The list is arranged progressively from lower to higher caffeine content, starting with caffeine-free herbal teas and tisanes and peaking with robust, bracing black teas. Offerings are grouped by type, such white, green, oolong and black tea, interspersed with special categories such as blooming and Pu-erh tea.
Moonlight Jasmine Blossom, a blooming tea from China, has jasmine flowers bundled into green tea leaves. They expand and unfold in hot water and release a delicate perfume. Japanese Genmaicha combines high-quality green tea and fire-toasted rice. Vintage-dated Pu-erh teas from China have a deep, complex flavor created by decades-long microbial fermentation. An example is the 1978 Vintage Reserve Cave Aged Pu-erh. Only in recent years have the Chinese allowed prized pu-erh to be exported, Eck notes.
Add to that a fine iced tea that the hotel custom-blends from two of the caffeine-free offerings: a blend of black and red currants, hibiscus, rosehips and raisins and a medley of peppery, lemony Greek mountain herbs.
“It has that light and fruity flavor that perfectly reminds you of summer, plus an herbal tinge that rounds out the flavors and gives it a little pop,” says Eck. “It’s an iced tea that is caffeine free and sugar free.

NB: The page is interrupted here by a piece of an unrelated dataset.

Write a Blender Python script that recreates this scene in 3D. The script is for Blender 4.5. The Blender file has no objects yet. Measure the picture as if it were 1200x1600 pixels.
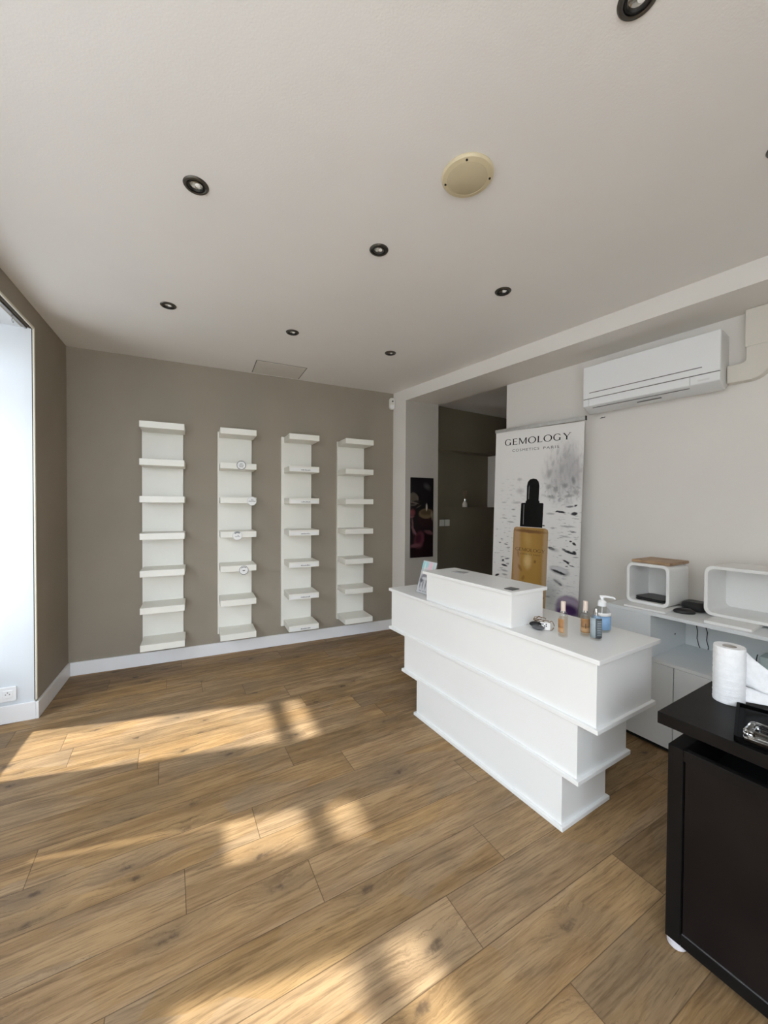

Guests drink it through lunch and all day.”
The rewards can be substantial for restaurant operators who promote artisan tea, according to Marshall Malone, tea category manager for Royal Cup Coffee and Tea. “If a restaurant or café puts tea front and center and shows people that they do something special with it, tea orders go through the roof,” says Malone. “Any restaurant that is putting out a tired tea bag and tepid water is missing the boat.”
In fact, switching from a tea bag that costs pennies to an artisan tea that costs 15 or 20 cents per serving can increase profitability tenfold. “You can buy a pound of specialty tea for under $30 and generate $700 or $800 in revenue,” says Malone.